I doubt he could've read that many books this year so far. If he has, good on him.

As for the book reading contest, we used to have those in primary school. :lol:
But I can see the point of them, if I or my friends had more freetime I'd have a contest.
 
Erik Mesoy said:
The "whoever" would be me, and I do mean words per minute, although the test might not have worked properly. I've literally broken reading tests in primary school. We were once supposed to read and remember as much as we could of a text in five minutes, then put away the text pamphlet and start answering questions on a second sheet of paper.
I finished reading the text and crossed off all the answers before the five minutes had passed, then began reading the text again, and the teacher sort of excused me from having to hand in my results because his chart didn't cover this sort of event. (All the answers correct, incidentally.)

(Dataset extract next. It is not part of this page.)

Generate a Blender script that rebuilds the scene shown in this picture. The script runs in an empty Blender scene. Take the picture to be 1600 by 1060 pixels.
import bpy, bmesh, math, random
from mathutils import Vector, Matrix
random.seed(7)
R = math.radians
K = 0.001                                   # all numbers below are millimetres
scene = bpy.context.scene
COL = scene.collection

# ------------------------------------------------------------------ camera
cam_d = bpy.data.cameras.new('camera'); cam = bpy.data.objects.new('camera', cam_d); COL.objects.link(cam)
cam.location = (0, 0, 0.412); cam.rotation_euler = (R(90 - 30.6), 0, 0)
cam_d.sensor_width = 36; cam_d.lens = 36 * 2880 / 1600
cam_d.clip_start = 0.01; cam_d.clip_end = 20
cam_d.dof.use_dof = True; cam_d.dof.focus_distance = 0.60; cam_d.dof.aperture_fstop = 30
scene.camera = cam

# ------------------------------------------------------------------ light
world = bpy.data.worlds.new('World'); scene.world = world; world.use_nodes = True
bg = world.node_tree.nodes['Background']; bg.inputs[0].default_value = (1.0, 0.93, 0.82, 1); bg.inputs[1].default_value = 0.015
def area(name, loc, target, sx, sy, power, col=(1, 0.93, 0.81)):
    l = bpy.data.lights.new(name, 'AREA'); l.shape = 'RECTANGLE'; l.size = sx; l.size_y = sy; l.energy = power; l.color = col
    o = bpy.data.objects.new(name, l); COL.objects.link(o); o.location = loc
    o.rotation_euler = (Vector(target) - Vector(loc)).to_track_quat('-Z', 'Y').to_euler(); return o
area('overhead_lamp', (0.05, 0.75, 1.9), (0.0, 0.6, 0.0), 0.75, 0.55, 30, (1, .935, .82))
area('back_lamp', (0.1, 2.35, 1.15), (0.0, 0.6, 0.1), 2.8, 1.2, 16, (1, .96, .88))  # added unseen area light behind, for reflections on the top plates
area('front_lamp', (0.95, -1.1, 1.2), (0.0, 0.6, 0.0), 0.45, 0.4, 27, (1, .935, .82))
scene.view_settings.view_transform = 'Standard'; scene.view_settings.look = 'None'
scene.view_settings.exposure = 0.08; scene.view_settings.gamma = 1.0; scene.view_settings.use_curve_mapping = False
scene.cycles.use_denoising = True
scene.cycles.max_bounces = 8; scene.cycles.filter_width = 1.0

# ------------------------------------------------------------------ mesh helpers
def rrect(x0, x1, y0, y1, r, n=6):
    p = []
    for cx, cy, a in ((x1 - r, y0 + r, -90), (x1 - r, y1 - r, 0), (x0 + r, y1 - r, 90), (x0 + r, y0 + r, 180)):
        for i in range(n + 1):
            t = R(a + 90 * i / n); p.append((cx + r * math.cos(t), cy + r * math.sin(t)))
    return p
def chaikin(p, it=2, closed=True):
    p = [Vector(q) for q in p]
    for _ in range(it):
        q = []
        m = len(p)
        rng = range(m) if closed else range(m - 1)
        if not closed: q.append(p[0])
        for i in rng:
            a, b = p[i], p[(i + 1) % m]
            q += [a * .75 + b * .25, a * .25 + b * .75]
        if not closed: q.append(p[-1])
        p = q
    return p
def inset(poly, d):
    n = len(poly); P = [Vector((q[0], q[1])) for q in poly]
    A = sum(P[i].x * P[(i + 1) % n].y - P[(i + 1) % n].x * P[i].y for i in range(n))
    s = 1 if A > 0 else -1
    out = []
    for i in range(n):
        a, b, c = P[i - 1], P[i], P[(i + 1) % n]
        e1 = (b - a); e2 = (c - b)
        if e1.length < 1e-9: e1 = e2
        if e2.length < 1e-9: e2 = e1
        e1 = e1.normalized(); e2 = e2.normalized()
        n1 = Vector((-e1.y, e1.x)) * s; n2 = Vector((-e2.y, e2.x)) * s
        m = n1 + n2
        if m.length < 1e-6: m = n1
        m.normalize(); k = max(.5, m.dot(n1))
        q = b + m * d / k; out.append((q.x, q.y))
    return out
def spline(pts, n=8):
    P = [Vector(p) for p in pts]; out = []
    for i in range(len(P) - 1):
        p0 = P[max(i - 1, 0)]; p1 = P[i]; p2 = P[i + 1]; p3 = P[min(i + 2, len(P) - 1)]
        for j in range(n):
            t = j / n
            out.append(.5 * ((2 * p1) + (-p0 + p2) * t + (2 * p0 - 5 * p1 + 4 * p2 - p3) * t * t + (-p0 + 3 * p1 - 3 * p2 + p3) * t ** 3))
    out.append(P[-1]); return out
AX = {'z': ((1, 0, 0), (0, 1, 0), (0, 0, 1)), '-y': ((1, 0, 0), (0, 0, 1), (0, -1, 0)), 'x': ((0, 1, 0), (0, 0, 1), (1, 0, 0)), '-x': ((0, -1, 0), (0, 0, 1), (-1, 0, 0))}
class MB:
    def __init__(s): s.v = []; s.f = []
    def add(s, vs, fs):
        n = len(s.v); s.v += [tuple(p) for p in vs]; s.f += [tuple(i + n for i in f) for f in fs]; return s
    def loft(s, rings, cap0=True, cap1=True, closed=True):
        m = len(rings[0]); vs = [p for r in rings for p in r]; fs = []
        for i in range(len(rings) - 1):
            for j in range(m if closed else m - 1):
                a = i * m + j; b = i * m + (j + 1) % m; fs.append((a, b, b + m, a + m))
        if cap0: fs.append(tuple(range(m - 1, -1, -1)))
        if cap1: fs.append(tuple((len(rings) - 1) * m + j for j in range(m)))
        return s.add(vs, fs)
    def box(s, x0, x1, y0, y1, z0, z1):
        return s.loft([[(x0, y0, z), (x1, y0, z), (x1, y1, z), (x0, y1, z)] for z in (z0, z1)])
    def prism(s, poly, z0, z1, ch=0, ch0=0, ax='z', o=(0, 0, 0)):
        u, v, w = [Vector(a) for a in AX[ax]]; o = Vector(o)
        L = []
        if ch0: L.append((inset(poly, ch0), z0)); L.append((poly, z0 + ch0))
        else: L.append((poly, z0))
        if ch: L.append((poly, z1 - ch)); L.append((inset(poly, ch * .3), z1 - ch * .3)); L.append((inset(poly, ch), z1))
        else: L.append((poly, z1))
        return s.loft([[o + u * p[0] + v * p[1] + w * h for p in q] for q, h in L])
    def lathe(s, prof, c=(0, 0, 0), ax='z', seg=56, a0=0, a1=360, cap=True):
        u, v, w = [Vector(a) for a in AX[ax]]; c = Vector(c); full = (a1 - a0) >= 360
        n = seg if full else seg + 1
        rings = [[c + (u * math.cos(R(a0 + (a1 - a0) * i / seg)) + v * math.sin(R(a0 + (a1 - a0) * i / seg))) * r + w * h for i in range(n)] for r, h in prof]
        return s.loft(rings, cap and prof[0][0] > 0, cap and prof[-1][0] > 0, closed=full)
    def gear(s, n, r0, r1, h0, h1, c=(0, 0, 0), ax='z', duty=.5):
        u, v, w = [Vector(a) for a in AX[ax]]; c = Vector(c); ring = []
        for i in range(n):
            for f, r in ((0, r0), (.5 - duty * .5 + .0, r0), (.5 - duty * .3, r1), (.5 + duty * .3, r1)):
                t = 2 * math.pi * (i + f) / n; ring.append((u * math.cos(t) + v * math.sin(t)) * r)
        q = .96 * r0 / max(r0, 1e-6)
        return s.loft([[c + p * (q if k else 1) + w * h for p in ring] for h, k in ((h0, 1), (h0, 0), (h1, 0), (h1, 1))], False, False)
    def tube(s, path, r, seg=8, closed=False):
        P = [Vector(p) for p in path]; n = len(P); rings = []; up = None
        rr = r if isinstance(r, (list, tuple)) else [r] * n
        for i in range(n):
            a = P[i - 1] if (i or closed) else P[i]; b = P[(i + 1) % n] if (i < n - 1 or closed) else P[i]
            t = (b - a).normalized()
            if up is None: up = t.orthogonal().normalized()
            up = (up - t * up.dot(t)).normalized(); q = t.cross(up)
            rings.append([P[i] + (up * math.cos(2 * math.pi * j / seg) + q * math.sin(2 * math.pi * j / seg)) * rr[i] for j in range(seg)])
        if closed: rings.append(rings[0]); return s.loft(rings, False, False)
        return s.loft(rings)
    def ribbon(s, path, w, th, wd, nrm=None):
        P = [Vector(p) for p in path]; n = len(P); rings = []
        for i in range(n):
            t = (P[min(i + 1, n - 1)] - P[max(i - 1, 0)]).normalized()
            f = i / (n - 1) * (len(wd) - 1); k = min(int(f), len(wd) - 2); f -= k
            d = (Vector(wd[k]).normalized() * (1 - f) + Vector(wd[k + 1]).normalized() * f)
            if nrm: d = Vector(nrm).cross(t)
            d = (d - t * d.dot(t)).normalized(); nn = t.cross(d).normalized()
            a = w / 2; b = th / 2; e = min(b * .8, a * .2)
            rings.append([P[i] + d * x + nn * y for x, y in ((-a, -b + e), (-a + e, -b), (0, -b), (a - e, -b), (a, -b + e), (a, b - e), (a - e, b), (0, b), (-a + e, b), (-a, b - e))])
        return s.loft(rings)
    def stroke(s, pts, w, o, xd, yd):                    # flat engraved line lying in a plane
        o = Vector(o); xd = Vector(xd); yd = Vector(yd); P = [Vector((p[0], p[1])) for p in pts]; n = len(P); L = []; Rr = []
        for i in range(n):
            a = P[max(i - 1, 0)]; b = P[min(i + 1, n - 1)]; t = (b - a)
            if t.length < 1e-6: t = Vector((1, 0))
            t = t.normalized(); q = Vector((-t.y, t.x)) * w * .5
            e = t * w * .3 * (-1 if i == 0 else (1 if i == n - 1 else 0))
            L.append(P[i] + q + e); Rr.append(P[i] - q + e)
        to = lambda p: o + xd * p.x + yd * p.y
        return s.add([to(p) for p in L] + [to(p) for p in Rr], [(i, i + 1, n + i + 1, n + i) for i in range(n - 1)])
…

You mentioned that people looked at 10 words a second. I seem to have acquired the ability to parse whole sentences as units, so I don't look at individual words, much the way good readers don't have to think of each letter, but instead recognize words as near-ideograms.

In addition to a possibly malfunctioning test, 2000 WPM is probably under good conditions; I'll go much slower if the font is funny, or the writing is poor, and I will seriously stutter if I encounter a single typo in an otherwise good book.

I likewise find your claim hard to believe. MacBeth is 18,301 words. So you can read that in 10 minutes? I don't believe you. Sorry. However, your ability to read that fast isn't very important to me, since you can't prove it to any of us unless we know you in person. It took me a few days to read MacBeth, partly because I hate it, and partly because I'm a slow reader.
 
Are there any decent web-based (and free) WPM reading tests around?
 
I'd like to add that the history of salt is an interesting read. Don't mock it. Salt has been a hugely important commodity for much of our history, and still is in parts of Africa.
They even used it as currency! So much for the gold standard; lets have the salt standard.
 
The Last Conformist said:
Assuming he read them in modernized English, Macbeth and Hamlet aren't demanding reads.

Modernised english?

WTF? I have never heard of this. Does this really happen? Given a little efort a preteen can follow Shakespear.

Why would you read it in modernised english? What would be the point? Read it in french, spanish or urdu fair enough, but if you speak the language of the greatest dramatist of all time WTF are you doing reading some nonsence?
 
he could of just read "my pet goat" 60 times?
 
Erik: as far as I'm aware, speed reading contestants typically have speeds of under 2000 WPM, with less than 100% comprehension. IIRC, more typical speeds are 1000-1300 WPM. If you really can read at 2000 WPM, that would make you one of - if not the - fastest readers in the world. Maybe you should test your speed a bit more, to see if it really is 2000 WPM. Who knows, maybe you can set a Guinness record :).
 
GinandTonic said:
Modernised english?

WTF? I have never heard of this. Does this really happen? Given a little efort a preteen can follow Shakespear.

Why would you read it in modernised english? What would be the point? Read it in french, spanish or urdu fair enough, but if you speak the language of the greatest dramatist of all time WTF are you doing reading some nonsence?
You'd read it in modernized English because the original spelling quite archaic and extremely irregular.
 
The Last Conformist said:
You'd read it in modernized English because the original spelling quite archaic and extremely irregular.

Yes, William Shakespeare himself had several different ways that he signed off his work. Those being Shakspere, Shaksper, Shaxper and Shake-speare.